The Hindi film song Thoda resham lagta hai (It takes a little silk), written by Bappi Lahiri for the 1981 film Jyoti, was long forgotten before it was rediscovered in 2002 by the American producer DJ Quik.

Based around an unauthorized 35-second sample of the recording, the Truth Hurts song Addictive prompted Lahiri to sue Dr. Dre (the executive producer of the song), Aftermath Records, and Universal Music (Aftermath’s parent company and distributor) for $500 million.

Beyond Lahiri’s claims of cultural imperialism, obscenity, and outright theft, DJ Quik’s rearrangement of the song was, in turn, adopted by music producers, including Lahiri himself, in a wide variety of international genres, including Indian, American, and Jamaican contexts. Yet even as this well-traveled tune evokes different historical and local meanings, it evokes an eroticized Other in each context, including its original one.

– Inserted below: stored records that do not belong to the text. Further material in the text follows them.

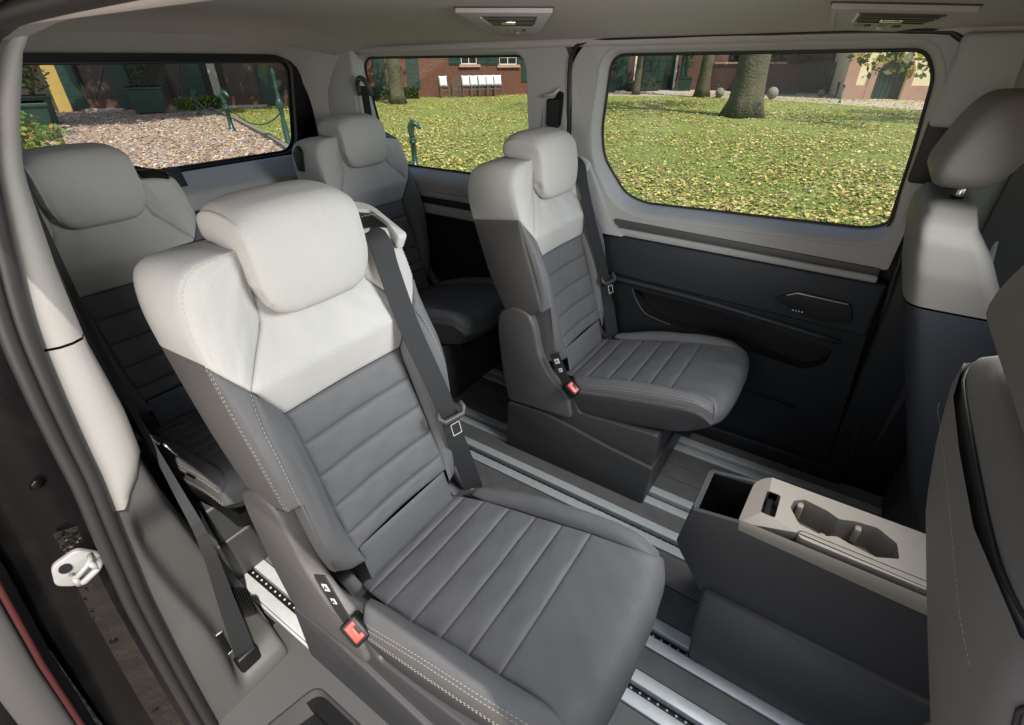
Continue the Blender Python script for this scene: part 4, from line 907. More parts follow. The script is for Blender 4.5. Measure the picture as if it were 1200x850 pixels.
# ground
mb = MB(); mb.add([(-300, -300, GZ), (300, -300, GZ), (300, 300, GZ), (-300, 300, GZ)], [(0, 1, 2, 3)]); tag(mb.build('lawn', m_grass), kind='structure')
drive = [(-60, -40), (5, -40), (5, .4), (-3, 2.2), (-9.6, 6.4), (-16.2, 9.3), (-21.5, 11.4), (-26.5, 13.2), (-29, 14.0), (-60, 26)]
mb = MB(); n_ = len(drive); mb.add([(a, b, GZ+.004) for a, b in drive], [tuple(range(n_))]); tag(mb.build('gravel_drive', m_gravel), kind='structure')
def edge_line(pts, w_, h_, name, m_):
    p = np.array(pts, float); mb = MB(); seg = []
    P = spl([(a, b, GZ) for a, b in pts], 60); t = np.gradient(P, axis=0); nrm = np.stack([-t[:, 1], t[:, 0], t[:, 2]*0], 1); nrm /= np.linalg.norm(nrm, axis=1)[:, None]
    mb.grid(np.stack([P-nrm*w_/2, P-nrm*w_/2+[0, 0, h_], P+nrm*w_/2+[0, 0, h_], P+nrm*w_/2], 1)); return mb.build(name, m_)
o = edge_line([(-3, 2.2), (-9.6, 6.4), (-16.2, 9.3), (-21.5, 11.4), (-26.5, 13.2)], .14, .10, 'kerb', m_kerb); tag(o, kind='structure')
pa = [tuple(ground(640, 112)[:2]), tuple(ground(820, 113.5)[:2]), tuple(ground(930, 119)[:2]), tuple(ground(1100, 131)[:2]), tuple(ground(1300, 150)[:2])]
pb_ = [tuple(ground(1300, 138)[:2]), tuple(ground(1100, 120)[:2]), tuple(ground(930, 109)[:2]), tuple(ground(820, 105.5)[:2]), tuple(ground(640, 106)[:2])]
mb = MB(); q = pa+pb_; mb.add([(a, b, GZ+.006) for a, b in q], [(0, 1, 8, 9), (1, 2, 7, 8), (2, 3, 6, 7), (3, 4, 5, 6)]); tag(mb.build('path', m_path), kind='structure')

def inpoly(x, y, poly):
    c_ = np.zeros(len(x), bool); n = len(poly)
    for i in range(n):
        (x1, y1), (x2, y2) = poly[i], poly[(i+1) % n]
        k = ((y1 > y) != (y2 > y)) & (x < (x2-x1)*(y-y1)/(y2-y1+1e-12)+x1); c_ ^= k
    return c_
def scatter_leaves(x, y, name, m_, size=(.05, .11), zlift=.02, seed=1):
    r = np.random.default_rng(seed); n = len(x)
    s = size[0]+(size[1]-size[0])*r.random(n)**1.6; a = r.uniform(0, 6.283, n); tx, ty = r.normal(0, .22, n), r.normal(0, .22, n); cu_ = r.uniform(-.2, .5, n)
    base = np.array([(-.5, 0, 0), (-.18, .33, 1), (.2, .30, 1), (.55, 0, 0), (.2, -.30, 1), (-.18, -.33, 1)])
    P = np.empty((n, 6, 3)); ca, sa = np.cos(a)[:, None], np.sin(a)[:, None]
    bx, by, bz = base[:, 0][None]*s[:, None], base[:, 1][None]*s[:, None], base[:, 2][None]*(s*cu_)[:, None]*.5
    P[..., 0] = x[:, None]+bx*ca-by*sa; P[..., 1] = y[:, None]+bx*sa+by*ca
    P[..., 2] = GZ+zlift+bz+bx*tx[:, None]+by*ty[:, None]+r.uniform(0, .02, n)[:, None]
    P[..., 2] = np.maximum(P[..., 2], GZ+.010+.0*P[..., 2])
    me = bpy.data.meshes.new(name); me.vertices.add(n*6); me.vertices.foreach_set('co', P.ravel())
    me.loops.add(n*8); me.polygons.add(n*2)
    idx = (np.arange(n)[:, None]*6+np.array([0, 1, 2, 3, 0, 3, 4, 5])[None]).ravel().astype(np.int32)
    me.loops.foreach_set('vertex_index', idx); me.polygons.foreach_set('loop_start', np.arange(n*2, dtype=np.int32)*4); me.polygons.foreach_set('loop_total', np.full(n*2, 4, np.int32))
    me.update(calc_edges=True); me.materials.append(m_); o = bpy.data.objects.new(name, me); COL.objects.link(o); tag(o, kind='stuff'); return o
def wedge_points(n, a0, a1, r0, r1, pw, seed):
    r = np.random.default_rng(seed); a = r.uniform(a0, a1, n); d_ = (r0**(2-pw)+(r1**(2-pw)-r0**(2-pw))*r.uniform(0, 1, n))**(1/(2-pw))
    return CAM[0]+d_*np.cos(a), CAM[1]+d_*np.sin(a)
x, y = wedge_points(175000, R(80), R(163), 4.2, 36, .95, 11); k = ~inpoly(x, y, drive); k &= np.random.default_rng(2).random(len(x)) < (np.clip(.62+.45*np.sin(x*.9+1.3*np.sin(y*.7))*np.sin(y*.8+x*.35)+.30*np.sin(x*2.7+2*np.sin(y*1.9))*np.sin(y*2.3-x), .10, 1))
lv = scatter_leaves(x[k], y[k], 'fallen_leaves', m_litter, (.028, .092), .015, 3); tag(lv, 'yellow and brown fallen leaves lying thick over the lawn', 'leaves')
x, y = wedge_points(45000, R(142), R(176), 4.0, 34, .95, 12); k = inpoly(x, y, drive)
lv2 = scatter_leaves(x[k], y[k], 'fallen_leaves', m_litter2, (.03, .095), .016, 4); tag(lv2, 'pale brown fallen leaves scattered over the gravel drive', 'leaves')
# grass tufts among the leaves
x, y = wedge_points(26000, R(82), R(142), 4.2, 16, .9, 15); k = ~inpoly(x, y, drive); x, y = x[k], y[k]; r = np.random.default_rng(5); n = len(x)
P = np.empty((n, 3, 3)); a = r.uniform(0, 6.28, n); h_ = r.uniform(.03, .075, n); P[:, 0] = np.stack([x-.006*np.cos(a), y-.006*np.sin(a), np.full(n, GZ)], 1); P[:, 1] = np.stack([x+.006*np.cos(a), y+.006*np.sin(a), np.full(n, GZ)], 1); P[:, 2] = np.stack([x+r.normal(0, .03, n), y+r.normal(0, .03, n), GZ+h_], 1)
me = bpy.data.meshes.new('grass'); me.from_pydata(P.reshape(-1, 3).tolist(), [], [(3*i, 3*i+1, 3*i+2) for i in range(n)]); me.materials.append(m_grass); o = bpy.data.objects.new('grass', me); COL.objects.link(o); tag(o, kind='stuff')

def foliage(mb, c, rad, n, size, seed, squash=1., hollow=.5):
    r = np.random.default_rng(seed); d_ = r.normal(0, 1, (n, 3)); d_ /= np.linalg.norm(d_, axis=1)[:, None]
    rr = (hollow**3+(1-hollow**3)*r.random(n))**(1/3); lob = 1+.22*np.sin(d_[:, 0]*5+seed)*np.sin(d_[:, 1]*4+seed*2)+.15*np.sin(d_[:, 2]*9+seed)
    p = np.asarray(c)+d_*(rr*lob)[:, None]*np.asarray(rad)
    u_ = r.normal(0, 1, (n, 3)); u_ /= np.linalg.norm(u_, axis=1)[:, None]; v_ = np.cross(u_, r.normal(0, 1, (n, 3))); v_ /= np.linalg.norm(v_, axis=1)[:, None]
    s = r.uniform(.6, 1.3, n)[:, None]*size
    V = np.stack([p-u_*s*.6, p+v_*s*.35, p+u_*s*.6, p-v_*s*.35], 1).reshape(-1, 3)
    mb.add(V, [(4*i, 4*i+1, 4*i+2, 4*i+3) for i in range(n)])
def boxleaves(mb, a, b, n, size, seed):
    """clipped hedge: leaves over the faces of a box, none below"""
    r = np.random.default_rng(seed); a, b = np.array(a, float), np.array(b, float); p = a+(b-a)*r.random((n, 3)); f = r.integers(0, 5, n)
    for k, (ax, side_) in enumerate(((0, 0), (0, 1), (1, 0), (1, 1), (2, 1))):
        m_ = f == k; p[m_, ax] = (b if side_ else a)[ax]+r.normal(0, .03, m_.sum())
    u_ = r.normal(0, 1, (n, 3)); u_ /= np.linalg.norm(u_, axis=1)[:, None]; v_ = np.cross(u_, r.normal(0, 1, (n, 3))); v_ /= np.linalg.norm(v_, axis=1)[:, None]
    s = r.uniform(.6, 1.3, n)[:, None]*size
    V = np.stack([p-u_*s*.6, p+v_*s*.4, p+u_*s*.6, p-v_*s*.4], 1).reshape(-1, 3); mb.add(V, [(4*i, 4*i+1, 4*i+2, 4*i+3) for i in range(n)])

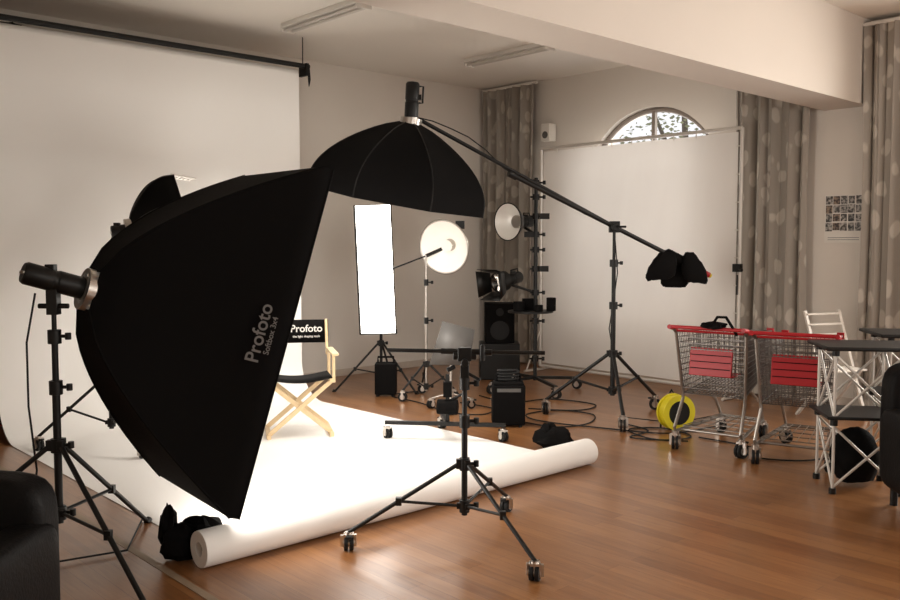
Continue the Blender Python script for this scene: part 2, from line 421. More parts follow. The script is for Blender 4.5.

This according to “It takes a little lawsuit: The flowering garden of Bollywood exoticism in the age of its technological reproducibility” by Wayne Marshall and Jayson Beaster-Jones (South Asian popular culture X/3 [October 2012] pp. 249–260). Above, a screen shot from the Addictive video; below, the song in its original context. (Yes, that’s the voice of the great Lata Mangeshkar!)